Job: Return all lines where the word "this" can be found.
— BEGIN Data supplied —
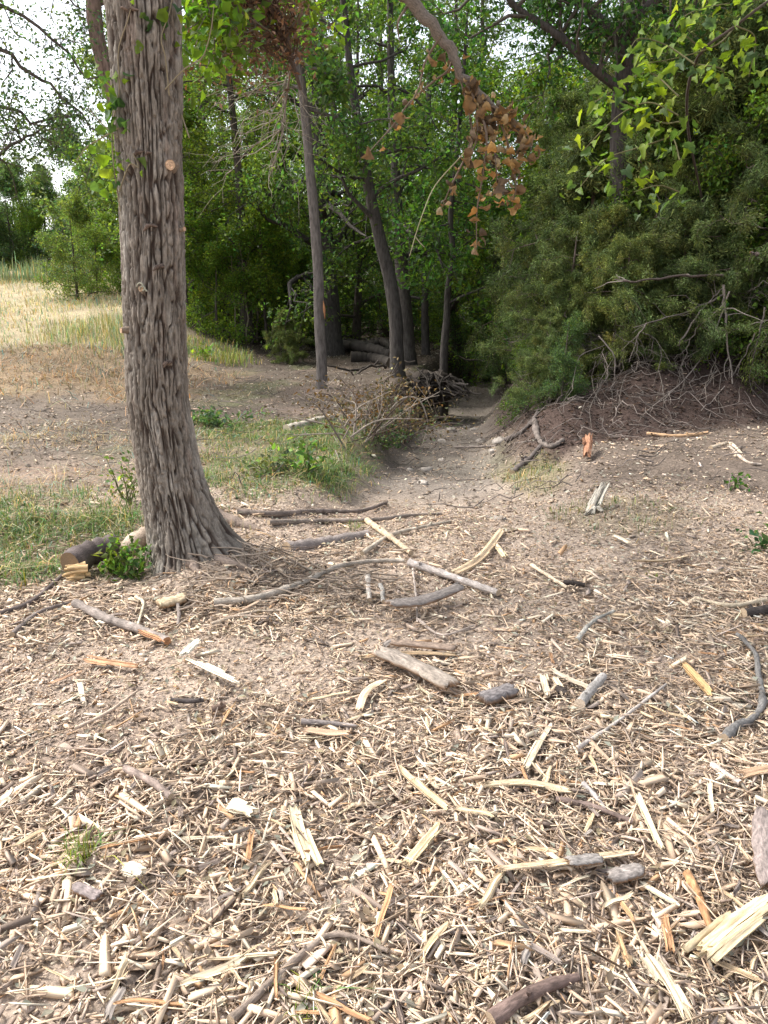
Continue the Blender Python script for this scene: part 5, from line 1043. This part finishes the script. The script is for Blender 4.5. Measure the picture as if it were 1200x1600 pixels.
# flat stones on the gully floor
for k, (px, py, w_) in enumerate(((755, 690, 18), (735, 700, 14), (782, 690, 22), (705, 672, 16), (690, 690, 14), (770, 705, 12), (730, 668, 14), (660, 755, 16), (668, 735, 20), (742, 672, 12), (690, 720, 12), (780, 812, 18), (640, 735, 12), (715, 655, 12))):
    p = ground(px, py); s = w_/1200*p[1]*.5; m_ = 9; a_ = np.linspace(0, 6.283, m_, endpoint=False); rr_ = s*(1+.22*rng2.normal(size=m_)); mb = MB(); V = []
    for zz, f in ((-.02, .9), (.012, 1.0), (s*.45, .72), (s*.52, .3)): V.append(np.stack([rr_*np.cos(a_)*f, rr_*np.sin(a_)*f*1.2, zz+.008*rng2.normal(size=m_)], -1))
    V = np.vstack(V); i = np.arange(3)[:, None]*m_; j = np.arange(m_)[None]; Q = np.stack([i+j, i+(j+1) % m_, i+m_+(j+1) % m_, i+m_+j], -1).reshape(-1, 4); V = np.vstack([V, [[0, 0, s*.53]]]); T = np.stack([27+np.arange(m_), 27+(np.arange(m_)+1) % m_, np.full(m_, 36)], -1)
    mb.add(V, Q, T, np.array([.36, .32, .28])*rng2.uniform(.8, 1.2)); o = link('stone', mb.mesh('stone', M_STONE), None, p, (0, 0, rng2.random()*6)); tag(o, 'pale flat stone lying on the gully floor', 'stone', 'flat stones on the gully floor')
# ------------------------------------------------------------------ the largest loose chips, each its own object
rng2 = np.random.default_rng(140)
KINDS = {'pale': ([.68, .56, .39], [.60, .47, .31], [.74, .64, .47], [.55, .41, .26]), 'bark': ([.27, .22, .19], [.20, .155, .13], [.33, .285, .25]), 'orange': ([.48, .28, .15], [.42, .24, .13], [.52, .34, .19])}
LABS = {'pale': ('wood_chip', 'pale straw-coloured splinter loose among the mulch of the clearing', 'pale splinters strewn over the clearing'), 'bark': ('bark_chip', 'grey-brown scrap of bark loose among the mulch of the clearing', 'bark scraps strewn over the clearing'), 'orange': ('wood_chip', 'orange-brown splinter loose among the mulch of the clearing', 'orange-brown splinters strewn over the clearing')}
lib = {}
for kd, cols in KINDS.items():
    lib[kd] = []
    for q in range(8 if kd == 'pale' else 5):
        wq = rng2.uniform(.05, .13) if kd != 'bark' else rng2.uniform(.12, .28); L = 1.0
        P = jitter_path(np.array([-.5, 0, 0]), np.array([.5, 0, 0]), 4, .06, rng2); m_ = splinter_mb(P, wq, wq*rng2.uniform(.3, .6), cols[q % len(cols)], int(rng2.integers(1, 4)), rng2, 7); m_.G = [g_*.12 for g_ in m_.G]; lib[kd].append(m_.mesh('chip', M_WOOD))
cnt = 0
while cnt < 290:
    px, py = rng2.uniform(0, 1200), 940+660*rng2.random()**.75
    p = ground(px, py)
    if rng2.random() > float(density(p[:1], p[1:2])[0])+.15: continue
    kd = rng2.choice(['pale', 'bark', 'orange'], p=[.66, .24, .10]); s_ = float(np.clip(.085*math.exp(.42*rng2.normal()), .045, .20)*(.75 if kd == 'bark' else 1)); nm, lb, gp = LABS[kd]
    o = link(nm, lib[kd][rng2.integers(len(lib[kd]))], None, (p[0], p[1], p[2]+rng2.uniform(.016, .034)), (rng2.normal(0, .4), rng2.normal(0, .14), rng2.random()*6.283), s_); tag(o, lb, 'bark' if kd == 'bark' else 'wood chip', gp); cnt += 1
— END Data supplied —
— BEGIN Data supplied —
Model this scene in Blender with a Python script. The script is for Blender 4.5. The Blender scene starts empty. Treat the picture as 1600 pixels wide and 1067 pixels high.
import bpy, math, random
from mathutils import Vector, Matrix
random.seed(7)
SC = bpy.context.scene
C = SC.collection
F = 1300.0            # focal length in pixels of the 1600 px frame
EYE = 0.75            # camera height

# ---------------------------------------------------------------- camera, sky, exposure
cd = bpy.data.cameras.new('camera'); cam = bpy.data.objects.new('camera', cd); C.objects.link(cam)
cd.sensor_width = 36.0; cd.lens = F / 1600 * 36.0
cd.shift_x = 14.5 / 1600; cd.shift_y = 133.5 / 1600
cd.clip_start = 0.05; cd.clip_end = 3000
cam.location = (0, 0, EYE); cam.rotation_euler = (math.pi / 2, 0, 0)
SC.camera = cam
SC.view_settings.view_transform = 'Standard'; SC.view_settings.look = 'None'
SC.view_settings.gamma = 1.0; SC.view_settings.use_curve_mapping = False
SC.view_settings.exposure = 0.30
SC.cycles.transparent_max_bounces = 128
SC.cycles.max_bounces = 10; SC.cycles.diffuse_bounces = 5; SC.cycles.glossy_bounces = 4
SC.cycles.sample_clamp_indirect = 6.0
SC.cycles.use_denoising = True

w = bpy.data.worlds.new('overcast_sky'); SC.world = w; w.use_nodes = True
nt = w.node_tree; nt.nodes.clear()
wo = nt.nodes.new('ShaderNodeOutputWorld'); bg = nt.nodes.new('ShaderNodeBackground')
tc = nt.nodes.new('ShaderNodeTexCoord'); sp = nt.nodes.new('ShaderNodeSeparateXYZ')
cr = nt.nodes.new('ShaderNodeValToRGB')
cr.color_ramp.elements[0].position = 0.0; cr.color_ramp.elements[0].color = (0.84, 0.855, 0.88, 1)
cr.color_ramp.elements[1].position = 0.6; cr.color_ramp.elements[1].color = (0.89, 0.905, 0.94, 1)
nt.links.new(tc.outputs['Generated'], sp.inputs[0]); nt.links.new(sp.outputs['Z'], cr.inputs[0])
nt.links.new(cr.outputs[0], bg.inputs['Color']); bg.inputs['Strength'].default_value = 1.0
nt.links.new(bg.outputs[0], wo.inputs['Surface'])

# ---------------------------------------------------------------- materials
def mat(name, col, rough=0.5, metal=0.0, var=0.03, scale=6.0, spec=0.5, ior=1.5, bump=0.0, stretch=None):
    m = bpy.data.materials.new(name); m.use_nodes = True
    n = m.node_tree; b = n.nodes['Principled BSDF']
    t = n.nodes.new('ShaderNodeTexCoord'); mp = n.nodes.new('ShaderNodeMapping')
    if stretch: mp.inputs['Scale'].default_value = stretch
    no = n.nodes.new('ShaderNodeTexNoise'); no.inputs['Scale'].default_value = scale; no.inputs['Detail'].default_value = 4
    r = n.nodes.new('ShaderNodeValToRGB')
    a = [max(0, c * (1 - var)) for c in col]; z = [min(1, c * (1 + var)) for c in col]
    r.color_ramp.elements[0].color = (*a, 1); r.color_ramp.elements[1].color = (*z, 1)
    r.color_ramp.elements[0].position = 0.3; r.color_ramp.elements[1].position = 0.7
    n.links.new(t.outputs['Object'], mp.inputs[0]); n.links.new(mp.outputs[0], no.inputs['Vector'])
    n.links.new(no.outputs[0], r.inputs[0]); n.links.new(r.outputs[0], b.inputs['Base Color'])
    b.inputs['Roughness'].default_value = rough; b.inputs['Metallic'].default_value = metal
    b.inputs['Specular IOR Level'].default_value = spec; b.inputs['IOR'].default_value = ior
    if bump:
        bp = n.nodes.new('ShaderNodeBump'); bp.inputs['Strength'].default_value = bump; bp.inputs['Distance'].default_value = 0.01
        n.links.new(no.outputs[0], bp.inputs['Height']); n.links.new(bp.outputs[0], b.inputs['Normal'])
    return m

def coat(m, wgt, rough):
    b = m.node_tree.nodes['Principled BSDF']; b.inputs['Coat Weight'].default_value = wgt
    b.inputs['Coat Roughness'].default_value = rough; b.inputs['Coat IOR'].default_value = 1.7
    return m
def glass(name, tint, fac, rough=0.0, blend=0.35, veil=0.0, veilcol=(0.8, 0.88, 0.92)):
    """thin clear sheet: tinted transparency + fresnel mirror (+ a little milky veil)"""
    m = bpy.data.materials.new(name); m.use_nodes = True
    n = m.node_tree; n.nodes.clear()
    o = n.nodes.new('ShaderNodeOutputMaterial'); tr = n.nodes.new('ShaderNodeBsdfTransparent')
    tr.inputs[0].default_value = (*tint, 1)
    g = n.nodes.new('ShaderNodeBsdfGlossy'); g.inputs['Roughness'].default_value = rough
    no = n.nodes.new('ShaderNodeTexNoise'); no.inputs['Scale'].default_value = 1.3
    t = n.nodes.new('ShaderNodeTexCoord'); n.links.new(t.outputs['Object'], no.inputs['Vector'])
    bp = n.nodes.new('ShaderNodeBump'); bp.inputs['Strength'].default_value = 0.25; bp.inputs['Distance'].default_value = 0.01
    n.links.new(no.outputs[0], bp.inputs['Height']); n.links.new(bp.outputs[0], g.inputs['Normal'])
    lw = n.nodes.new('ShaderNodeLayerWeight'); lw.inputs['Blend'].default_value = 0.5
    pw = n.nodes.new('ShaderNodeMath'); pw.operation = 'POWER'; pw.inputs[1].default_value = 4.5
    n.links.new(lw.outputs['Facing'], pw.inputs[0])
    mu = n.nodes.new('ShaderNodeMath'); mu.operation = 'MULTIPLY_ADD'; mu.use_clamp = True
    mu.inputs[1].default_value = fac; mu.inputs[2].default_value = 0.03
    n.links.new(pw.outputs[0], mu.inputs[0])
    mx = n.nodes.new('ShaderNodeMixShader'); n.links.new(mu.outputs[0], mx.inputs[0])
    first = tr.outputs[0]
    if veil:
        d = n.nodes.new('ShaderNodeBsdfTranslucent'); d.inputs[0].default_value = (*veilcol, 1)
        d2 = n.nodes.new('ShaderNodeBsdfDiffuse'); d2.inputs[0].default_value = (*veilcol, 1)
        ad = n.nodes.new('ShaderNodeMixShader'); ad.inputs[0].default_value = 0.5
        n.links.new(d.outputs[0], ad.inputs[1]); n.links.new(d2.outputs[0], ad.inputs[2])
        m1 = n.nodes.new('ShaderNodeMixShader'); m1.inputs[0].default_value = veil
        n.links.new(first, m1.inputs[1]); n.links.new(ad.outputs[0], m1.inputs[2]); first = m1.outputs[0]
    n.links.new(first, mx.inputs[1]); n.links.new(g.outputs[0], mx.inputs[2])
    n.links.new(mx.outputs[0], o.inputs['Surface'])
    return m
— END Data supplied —
— BEGIN Data supplied —
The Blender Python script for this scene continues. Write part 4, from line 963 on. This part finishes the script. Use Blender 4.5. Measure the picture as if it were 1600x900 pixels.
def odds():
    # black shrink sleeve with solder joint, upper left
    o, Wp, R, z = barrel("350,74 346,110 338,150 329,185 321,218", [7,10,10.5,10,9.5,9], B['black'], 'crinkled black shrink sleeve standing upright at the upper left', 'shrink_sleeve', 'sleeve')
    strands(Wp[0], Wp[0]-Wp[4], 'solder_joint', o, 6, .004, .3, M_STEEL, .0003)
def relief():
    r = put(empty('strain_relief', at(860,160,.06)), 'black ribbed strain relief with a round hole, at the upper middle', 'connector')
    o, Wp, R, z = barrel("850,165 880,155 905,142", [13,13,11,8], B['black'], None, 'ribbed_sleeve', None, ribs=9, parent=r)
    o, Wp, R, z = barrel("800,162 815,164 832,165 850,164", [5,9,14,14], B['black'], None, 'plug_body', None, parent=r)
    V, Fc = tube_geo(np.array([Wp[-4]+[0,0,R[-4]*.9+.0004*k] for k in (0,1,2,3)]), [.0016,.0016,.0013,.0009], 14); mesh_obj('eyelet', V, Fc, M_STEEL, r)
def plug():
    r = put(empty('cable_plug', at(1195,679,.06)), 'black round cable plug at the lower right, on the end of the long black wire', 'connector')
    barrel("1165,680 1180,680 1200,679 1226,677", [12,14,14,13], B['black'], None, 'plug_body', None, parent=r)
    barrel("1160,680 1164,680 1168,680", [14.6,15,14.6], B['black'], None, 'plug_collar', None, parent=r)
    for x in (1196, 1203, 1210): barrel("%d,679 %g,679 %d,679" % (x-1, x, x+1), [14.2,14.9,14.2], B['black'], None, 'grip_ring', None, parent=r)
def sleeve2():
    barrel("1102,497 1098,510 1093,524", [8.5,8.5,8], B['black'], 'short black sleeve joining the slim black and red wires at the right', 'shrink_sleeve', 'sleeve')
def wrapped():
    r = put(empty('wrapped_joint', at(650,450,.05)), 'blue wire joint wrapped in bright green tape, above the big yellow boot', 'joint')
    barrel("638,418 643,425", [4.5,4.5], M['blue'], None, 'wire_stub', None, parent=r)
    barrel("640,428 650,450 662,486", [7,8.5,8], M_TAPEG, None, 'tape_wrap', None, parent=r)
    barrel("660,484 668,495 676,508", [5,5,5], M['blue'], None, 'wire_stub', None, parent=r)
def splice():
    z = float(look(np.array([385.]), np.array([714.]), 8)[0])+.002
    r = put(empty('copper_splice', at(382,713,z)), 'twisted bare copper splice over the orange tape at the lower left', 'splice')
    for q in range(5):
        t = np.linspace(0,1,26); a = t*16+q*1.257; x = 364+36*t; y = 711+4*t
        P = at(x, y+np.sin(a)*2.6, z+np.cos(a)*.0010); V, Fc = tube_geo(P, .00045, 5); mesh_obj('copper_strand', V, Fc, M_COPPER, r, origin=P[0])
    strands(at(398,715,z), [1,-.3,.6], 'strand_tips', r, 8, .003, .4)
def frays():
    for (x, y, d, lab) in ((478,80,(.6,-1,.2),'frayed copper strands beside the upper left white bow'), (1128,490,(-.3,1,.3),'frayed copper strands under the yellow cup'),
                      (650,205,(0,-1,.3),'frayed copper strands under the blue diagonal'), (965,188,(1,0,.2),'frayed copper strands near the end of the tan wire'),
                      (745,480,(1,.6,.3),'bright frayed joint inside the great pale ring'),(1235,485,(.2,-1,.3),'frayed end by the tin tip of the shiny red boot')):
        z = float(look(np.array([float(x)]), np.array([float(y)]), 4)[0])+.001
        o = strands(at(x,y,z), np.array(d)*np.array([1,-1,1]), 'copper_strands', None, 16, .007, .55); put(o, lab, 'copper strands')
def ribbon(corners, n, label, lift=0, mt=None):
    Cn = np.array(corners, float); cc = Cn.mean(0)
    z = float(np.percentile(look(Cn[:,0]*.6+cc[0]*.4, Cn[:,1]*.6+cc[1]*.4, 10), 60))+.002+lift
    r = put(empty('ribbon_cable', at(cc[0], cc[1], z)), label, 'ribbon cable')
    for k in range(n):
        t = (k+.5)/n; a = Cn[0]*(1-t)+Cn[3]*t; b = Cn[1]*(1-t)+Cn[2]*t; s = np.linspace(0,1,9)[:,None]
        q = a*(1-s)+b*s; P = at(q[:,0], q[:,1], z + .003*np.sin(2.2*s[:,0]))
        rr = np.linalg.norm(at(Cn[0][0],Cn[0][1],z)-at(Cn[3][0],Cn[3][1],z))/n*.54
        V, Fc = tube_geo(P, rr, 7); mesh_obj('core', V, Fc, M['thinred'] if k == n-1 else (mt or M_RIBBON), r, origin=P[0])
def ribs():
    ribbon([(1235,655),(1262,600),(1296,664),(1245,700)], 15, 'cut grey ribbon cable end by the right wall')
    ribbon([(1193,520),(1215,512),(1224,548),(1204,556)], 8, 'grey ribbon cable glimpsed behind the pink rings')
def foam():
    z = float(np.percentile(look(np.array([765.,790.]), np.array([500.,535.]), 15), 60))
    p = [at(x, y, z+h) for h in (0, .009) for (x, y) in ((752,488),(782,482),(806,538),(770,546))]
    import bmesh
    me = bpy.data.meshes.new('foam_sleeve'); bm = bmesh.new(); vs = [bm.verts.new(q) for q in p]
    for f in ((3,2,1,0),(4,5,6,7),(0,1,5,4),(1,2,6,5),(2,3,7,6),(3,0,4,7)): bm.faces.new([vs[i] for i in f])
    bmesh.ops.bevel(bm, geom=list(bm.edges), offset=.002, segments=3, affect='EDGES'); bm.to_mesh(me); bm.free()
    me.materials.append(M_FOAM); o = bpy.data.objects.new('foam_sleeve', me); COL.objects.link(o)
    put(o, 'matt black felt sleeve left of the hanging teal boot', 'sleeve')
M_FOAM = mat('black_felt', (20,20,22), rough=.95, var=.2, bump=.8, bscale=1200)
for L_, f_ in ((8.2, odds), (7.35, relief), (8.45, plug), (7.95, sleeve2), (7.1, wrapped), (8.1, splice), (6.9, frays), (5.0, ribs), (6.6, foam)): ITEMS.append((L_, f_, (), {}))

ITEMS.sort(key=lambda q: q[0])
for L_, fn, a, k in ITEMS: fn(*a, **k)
— END Data supplied —
Solved problem:
Continue the Blender Python script for this scene: part 5, from line 1043. This part finishes the script. The script is for Blender 4.5. Measure the picture as if it were 1200x1600 pixels.
Model this scene in Blender with a Python script. The script is for Blender 4.5. The Blender scene starts empty. Treat the picture as 1600 pixels wide and 1067 pixels high.
The Blender Python script for this scene continues. Write part 4, from line 963 on. This part finishes the script. Use Blender 4.5. Measure the picture as if it were 1600x900 pixels.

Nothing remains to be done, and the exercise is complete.